On Thursday, Bird ruled out hiring former Rockets and Timberwolves head coach Kevin McHale, saying he had “too much respect” for his former Celtic teammate to ask him to work under the Indiana president. Pacer assistant and former Seattle and Portland head coach Nate McMillan would seem a candidate, as he presided over some stellar (if slowed-down) offensive teams during his time in Seattle.

Bird, clearly, isn’t blinking in moving on:

How the Pacers can adapt can only be changed by so much coaching. You’re either a three-point shooter or you’re not, and the Pacers ranked around the middle of the pack in three-point percentage this season. That could change as Paul George grows stronger in the wake of his devastating 2014 leg injury and Myles Turner grows more and more confident from behind the line, but internal development only takes a team so far.

There will be room to tinker with the rotation, even if this summer’s free agent pickings will be slim.

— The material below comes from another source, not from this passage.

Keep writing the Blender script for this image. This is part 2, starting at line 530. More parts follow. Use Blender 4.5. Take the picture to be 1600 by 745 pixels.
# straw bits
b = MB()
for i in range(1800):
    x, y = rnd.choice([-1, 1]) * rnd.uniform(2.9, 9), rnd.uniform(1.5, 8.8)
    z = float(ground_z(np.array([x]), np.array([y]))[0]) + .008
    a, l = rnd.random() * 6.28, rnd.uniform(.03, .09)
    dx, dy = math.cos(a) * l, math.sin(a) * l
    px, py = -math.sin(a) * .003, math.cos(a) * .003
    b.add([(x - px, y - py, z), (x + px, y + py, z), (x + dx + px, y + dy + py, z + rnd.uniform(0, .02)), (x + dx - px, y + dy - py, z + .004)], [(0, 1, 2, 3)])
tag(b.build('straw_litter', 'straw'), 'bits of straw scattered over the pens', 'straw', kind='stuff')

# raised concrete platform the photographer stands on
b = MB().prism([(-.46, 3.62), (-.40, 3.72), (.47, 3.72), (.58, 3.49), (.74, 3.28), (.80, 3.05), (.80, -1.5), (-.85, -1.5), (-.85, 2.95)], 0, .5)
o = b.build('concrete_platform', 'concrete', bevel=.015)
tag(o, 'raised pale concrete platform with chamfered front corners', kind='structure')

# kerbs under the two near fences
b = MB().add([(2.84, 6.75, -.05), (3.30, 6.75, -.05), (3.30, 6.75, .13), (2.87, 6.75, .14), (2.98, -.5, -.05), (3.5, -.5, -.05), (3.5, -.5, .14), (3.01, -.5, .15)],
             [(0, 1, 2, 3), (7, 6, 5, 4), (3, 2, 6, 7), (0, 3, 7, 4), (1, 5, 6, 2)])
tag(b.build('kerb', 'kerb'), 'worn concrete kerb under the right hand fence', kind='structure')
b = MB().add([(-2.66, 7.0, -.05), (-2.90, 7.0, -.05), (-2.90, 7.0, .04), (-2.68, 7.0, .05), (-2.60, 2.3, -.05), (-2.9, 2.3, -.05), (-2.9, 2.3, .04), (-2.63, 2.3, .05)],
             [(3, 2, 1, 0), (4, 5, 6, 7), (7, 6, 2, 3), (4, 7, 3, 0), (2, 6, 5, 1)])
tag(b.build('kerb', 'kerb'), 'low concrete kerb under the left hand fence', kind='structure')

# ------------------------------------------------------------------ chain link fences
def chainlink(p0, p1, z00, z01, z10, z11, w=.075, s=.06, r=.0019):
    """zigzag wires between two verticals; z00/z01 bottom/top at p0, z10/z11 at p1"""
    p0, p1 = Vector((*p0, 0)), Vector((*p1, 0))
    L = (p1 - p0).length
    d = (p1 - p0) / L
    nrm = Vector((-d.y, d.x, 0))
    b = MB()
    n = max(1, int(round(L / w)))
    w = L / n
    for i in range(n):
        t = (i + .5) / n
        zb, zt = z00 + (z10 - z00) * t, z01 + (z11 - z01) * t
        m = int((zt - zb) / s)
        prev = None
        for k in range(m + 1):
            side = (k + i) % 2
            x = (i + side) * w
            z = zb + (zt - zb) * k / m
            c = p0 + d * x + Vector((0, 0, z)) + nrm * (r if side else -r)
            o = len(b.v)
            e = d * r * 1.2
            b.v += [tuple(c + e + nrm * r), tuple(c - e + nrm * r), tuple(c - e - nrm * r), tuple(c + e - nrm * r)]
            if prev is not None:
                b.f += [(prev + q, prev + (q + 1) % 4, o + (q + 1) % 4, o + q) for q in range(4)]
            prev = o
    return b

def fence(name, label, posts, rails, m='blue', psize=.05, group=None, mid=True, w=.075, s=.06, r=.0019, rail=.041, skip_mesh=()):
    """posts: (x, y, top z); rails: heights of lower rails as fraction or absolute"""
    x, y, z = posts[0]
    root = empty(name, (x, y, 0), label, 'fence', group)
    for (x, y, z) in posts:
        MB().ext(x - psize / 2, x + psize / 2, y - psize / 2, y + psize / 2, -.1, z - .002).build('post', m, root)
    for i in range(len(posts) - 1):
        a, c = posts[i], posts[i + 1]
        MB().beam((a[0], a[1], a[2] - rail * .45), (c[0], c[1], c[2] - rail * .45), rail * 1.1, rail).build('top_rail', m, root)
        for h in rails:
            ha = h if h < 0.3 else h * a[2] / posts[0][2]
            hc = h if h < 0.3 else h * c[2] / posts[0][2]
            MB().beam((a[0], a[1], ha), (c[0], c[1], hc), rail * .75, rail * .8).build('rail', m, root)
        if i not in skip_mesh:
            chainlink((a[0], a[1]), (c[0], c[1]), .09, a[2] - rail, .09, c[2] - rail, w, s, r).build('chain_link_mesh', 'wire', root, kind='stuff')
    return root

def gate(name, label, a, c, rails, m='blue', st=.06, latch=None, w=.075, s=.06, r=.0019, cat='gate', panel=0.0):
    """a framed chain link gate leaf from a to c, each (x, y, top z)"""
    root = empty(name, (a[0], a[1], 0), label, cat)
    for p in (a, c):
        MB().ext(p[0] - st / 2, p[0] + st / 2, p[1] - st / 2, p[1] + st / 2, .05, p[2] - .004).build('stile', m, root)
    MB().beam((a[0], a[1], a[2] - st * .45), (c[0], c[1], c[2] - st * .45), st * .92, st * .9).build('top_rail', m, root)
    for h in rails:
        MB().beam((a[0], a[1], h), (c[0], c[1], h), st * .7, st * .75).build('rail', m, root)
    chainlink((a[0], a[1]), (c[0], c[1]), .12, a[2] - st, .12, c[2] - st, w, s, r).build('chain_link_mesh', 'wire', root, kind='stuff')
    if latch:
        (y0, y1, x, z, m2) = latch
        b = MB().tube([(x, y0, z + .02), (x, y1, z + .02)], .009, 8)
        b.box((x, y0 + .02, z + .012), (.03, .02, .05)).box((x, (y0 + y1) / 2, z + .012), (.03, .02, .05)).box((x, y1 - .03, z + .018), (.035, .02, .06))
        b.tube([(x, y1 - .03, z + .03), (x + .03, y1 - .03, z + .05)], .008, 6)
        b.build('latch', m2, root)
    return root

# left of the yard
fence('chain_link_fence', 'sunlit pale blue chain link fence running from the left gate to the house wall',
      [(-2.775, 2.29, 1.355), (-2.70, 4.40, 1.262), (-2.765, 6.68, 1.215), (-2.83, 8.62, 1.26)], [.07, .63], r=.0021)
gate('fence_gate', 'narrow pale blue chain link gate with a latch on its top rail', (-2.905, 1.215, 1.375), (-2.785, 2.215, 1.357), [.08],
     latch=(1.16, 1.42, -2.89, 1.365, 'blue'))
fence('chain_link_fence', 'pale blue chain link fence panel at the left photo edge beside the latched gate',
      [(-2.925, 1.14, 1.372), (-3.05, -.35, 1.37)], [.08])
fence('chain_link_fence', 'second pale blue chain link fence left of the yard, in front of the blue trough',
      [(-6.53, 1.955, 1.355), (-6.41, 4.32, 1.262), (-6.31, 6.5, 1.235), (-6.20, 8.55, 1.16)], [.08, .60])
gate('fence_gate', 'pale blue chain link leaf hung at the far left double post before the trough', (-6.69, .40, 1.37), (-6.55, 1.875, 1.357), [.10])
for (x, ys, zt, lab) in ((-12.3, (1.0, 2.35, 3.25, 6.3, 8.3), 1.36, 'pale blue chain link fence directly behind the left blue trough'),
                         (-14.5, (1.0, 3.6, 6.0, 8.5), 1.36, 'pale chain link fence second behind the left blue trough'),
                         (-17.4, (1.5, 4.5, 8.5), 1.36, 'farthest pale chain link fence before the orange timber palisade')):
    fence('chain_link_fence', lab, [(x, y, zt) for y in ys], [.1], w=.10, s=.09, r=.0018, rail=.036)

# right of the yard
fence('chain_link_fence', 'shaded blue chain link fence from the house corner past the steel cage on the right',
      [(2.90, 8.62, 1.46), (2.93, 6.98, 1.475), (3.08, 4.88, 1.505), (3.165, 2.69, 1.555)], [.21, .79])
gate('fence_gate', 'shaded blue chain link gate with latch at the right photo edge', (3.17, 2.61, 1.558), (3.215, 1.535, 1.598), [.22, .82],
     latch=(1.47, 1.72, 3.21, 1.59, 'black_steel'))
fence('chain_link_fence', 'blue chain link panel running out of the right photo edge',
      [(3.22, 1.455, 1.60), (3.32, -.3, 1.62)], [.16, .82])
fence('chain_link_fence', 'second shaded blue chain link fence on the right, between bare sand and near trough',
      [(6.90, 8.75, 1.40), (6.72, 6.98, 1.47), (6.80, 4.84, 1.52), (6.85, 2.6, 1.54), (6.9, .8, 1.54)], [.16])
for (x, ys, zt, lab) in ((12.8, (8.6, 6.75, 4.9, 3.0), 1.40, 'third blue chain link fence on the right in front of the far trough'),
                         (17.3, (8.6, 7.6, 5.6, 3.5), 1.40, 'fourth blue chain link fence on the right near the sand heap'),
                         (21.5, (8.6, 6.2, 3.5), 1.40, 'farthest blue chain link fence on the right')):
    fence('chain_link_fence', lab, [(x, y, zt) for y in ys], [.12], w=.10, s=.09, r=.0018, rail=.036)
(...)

Even with George and guard Monta Ellis making $29 million this season, the Pacers will be amongst the many NBA teams with significant cap room. Free agent to-be Chase Budinger is off the team and fellow likely escapee Jordan Hill was out of the rotation, and while C.J. Miles, Lavoy Allen and Rodney Stuckey turned in typically-inconsistent years, they’re hardly a cap millstone in making a combined $15.5 million next season.

The trick here is figuring out where the fault lies.

Larry Bird will have this job for however long he wants it for, and Vogel was paid a relative NBA head coaching pittance last year at $2.5 million, but players tuning a coach out after three years probably wasn’t to blame for long shots not hitting their mark, an inability to circle the wagons while Paul George sat, and Indiana’s seasons-long inability to play from ahead.

That final one might, in the end, be the fault of Frank Vogel. The Pacers never seemed to execute once the expectations hit, and it’s three-month collapse to finish 2013-14 (a 10-13 end to the regular season after a 46-13 start followed by uninspiring playoff showings against Atlanta, Washington and Miami) was one of the swifter falls from grace that the NBA has seen of late.

These are Bird’s players now, though. Never more so than now, in fact, as he gets to pick his own guy to run things while working out of a front office that has far fewer cooks than the one that was in place when Jim O’Brien (and Vogel) came on board in 2007.